Investigating Centaurea napifolia Extracts for Zinc Electroplating Efficiency and Corrosion Prevention: Experimental and Surface Analysis

Abstract The ability of Centaurea napifolia extracts, hydro-methanolic (HME), methylene dichloride (MDE), ethyl acetate (EAE), and n-butanol (BE), to inhibit carbon steel (CS) corrosion in acidic environments and to function as additives in mild steel (MS) electroplating baths with pure zinc is assessed in this study. Potentiodynamic polarization, gravimetric method, scanning electron microscopy with energy dispersive spectroscopy (SEM/EDS), profilometer, and electrochemical impedance spectroscopy (EIS) were used in this investigation to evaluate the corrosion behavior. Brightness, thickness, and adhesion strength served as indicators of the zinc's quality when deposited on the various substrates. The findings demonstrated that the addition of plant extracts enhanced the coating's quality, resulting in less porous plates with improved adhesion, increased brightness, and more corrosion resistance.

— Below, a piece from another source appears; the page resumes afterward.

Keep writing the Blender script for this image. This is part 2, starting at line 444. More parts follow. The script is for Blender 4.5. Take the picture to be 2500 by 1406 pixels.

The optimal corrosion rate is 0.038 mm/y obtained in the presence of 3.2 g/l of BE in the electroplating bath, compared to 1.137 mm/y without the additive and 3.783 mm/y for unplated MS. Moreover, the current density decreased from 0.3235 mA/cm² for unplated MS to 0.0972 mA/cm² and 0.0033 mA/cm² for plated without additive and when adding 3.2 g/l of the BE, respectively. The extracts were also evaluated as CS corrosion inhibitors in a 1M HCl solution. The results show that the inhibitor's ability to stop the corrosion reaction increased as the concentration went up but decreased as the temperature went up, with a maximum efficiency of 700 ppm (81%), 800 ppm (73%), 700 ppm (82%), and 700 ppm (78%), for HME, MDE, EAE, and BE, respectively. The adsorption process of all the extracts on the metallic surface obeys the Langmuir isotherm. The thermodynamic parameters of adsorption were calculated and discussed, and the results indicated that the adsorption was physical, spontaneous, and exothermic.